Kalanick hit back, saying they merely made the technology that connects taxis to clients, and followed it up with a massive public relations campaign designed to project Uber as hip, trendy and efficient. While it worked in San Francisco, where legislation was enacted to allow for startups like Uber, government and industries in cities like New York, Boston, Chicago and Washington DC have started to investigate more closely.

Similarly, AirBnB has faced the wrath of the New York city council, which argued that since it was part of the hotel and tourism industry, it should face similar monitoring, oversight and tax brackets. After immense amounts of scrutiny and an element of bad publicity, AirBnb was allowed to resume its operations.

The shared-economy model has now firmly taken root in the economies of North America and Europe and is gradually working its way to the Far Eastern economies, after which it is likely that emerging and frontier economies will also embrace its benefits. Many analysts believe that societal factors have a large role to play in its unprecedented rise as well. As there is increasing population density, there is conversely a growing acceptance of the need for sustainability and community-living. People realise that it is simply unsustainable for each and every single person to own and drive their own car, or invest in their own boat.

At the same time, the recession in the global economy from 2007-2011 meant that people were forced to look at creative methods of generating business.
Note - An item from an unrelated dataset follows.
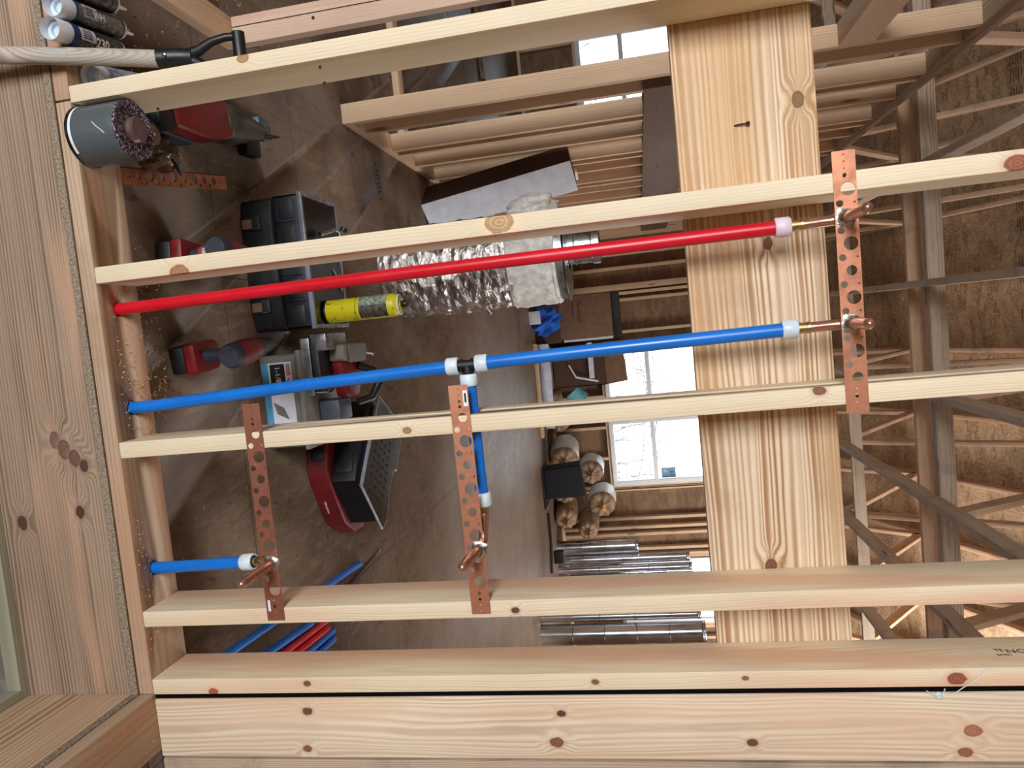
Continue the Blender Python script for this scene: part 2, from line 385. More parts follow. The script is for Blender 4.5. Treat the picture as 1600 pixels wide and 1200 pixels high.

Idle inventory in homes, from cars, to rooms to even bikes and parking spots meant an economic opportunity, as they could be rented out, even for time durations as short as a few hours.

In 2013, the shared-economy was estimated to be worth approximately 26 billion dollars and is the latest example of how the Internet in particular and technology in general is providing value to consumers. This is a sign of immense potential and could very well lead to even further disruptions in the future.